Stop after the line containing "return V(((px-CX)/F*Y, Y, z))": print each line exactly from the first line of the listing up to that point.

--- START OF DATA EXTRACT ---

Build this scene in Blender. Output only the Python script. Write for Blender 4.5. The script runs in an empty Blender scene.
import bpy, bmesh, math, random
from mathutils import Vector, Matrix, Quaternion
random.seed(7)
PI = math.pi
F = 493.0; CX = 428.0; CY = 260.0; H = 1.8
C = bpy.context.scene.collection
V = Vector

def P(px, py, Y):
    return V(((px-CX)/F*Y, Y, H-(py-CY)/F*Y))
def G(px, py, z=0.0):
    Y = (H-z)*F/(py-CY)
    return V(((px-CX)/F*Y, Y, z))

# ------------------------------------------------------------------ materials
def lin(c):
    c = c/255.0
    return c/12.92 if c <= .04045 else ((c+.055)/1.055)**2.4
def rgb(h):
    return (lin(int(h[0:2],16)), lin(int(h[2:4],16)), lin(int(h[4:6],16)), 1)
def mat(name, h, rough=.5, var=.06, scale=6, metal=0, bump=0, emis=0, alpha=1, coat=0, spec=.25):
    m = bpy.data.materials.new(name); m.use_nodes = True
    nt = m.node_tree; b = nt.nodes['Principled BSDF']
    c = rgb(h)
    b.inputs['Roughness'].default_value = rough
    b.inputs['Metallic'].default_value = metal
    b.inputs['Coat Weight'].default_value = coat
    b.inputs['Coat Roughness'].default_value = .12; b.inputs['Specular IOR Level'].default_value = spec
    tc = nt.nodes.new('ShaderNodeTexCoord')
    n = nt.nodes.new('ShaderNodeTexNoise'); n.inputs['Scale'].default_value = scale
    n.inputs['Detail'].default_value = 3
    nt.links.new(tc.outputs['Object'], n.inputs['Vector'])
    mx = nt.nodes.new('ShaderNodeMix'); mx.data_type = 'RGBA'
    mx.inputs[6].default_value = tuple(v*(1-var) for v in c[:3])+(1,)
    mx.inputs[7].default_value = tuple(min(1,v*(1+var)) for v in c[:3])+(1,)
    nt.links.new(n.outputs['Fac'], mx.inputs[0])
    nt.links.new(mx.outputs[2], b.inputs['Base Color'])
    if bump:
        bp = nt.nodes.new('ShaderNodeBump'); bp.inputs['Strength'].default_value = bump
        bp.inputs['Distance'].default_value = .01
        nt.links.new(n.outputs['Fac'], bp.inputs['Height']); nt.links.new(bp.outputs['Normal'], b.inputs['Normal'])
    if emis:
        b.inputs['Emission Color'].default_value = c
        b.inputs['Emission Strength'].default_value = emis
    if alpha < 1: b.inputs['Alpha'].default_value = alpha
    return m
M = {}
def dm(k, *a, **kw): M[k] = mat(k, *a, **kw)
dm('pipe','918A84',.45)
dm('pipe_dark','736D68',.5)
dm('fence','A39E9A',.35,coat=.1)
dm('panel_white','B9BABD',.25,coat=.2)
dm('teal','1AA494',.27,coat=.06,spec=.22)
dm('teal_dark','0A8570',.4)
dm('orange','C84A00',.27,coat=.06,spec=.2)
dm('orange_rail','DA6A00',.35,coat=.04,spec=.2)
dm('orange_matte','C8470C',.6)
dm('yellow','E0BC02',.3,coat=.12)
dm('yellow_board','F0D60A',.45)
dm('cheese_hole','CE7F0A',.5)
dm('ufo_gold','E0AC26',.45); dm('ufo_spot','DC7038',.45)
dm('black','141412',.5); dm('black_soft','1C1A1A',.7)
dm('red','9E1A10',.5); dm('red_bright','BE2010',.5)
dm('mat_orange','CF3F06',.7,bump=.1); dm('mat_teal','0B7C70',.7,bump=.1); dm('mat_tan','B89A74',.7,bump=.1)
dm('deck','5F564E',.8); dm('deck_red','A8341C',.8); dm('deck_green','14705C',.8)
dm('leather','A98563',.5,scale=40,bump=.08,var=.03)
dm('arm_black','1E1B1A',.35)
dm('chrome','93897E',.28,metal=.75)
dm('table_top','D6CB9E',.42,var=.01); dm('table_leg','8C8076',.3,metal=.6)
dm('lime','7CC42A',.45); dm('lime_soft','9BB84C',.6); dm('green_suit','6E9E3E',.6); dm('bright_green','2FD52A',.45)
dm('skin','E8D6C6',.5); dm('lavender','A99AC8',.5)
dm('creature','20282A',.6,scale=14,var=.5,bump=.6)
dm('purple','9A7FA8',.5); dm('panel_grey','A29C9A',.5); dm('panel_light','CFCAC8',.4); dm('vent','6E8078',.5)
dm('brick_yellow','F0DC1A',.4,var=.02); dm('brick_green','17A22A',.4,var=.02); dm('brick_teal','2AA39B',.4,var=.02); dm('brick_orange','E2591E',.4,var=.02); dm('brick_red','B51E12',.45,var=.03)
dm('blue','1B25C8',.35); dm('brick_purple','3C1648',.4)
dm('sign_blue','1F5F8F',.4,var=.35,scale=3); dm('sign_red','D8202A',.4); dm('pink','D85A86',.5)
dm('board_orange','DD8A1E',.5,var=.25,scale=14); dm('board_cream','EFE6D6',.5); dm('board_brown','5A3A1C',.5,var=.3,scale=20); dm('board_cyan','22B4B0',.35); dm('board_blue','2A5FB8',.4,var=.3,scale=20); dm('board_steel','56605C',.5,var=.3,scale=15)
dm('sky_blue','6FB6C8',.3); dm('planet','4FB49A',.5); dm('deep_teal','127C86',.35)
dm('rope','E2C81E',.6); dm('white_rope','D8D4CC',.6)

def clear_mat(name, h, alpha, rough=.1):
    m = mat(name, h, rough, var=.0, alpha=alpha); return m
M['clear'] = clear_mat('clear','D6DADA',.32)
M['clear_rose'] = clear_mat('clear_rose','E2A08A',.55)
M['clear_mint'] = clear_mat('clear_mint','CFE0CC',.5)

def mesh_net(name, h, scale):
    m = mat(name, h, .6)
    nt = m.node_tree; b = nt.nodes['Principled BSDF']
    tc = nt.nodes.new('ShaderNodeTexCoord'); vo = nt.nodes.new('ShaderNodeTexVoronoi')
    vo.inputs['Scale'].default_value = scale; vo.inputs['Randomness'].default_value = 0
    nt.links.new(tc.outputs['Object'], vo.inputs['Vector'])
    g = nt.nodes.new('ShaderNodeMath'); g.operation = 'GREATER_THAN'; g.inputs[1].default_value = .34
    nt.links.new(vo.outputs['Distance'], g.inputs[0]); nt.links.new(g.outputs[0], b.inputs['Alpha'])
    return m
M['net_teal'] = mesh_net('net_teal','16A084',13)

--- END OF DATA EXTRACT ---

■ RESULT ■
Build this scene in Blender. Output only the Python script. Write for Blender 4.5. The script runs in an empty Blender scene.
import bpy, bmesh, math, random
from mathutils import Vector, Matrix, Quaternion
random.seed(7)
PI = math.pi
F = 493.0; CX = 428.0; CY = 260.0; H = 1.8
C = bpy.context.scene.collection
V = Vector

def P(px, py, Y):
    return V(((px-CX)/F*Y, Y, H-(py-CY)/F*Y))
def G(px, py, z=0.0):
    Y = (H-z)*F/(py-CY)
    return V(((px-CX)/F*Y, Y, z))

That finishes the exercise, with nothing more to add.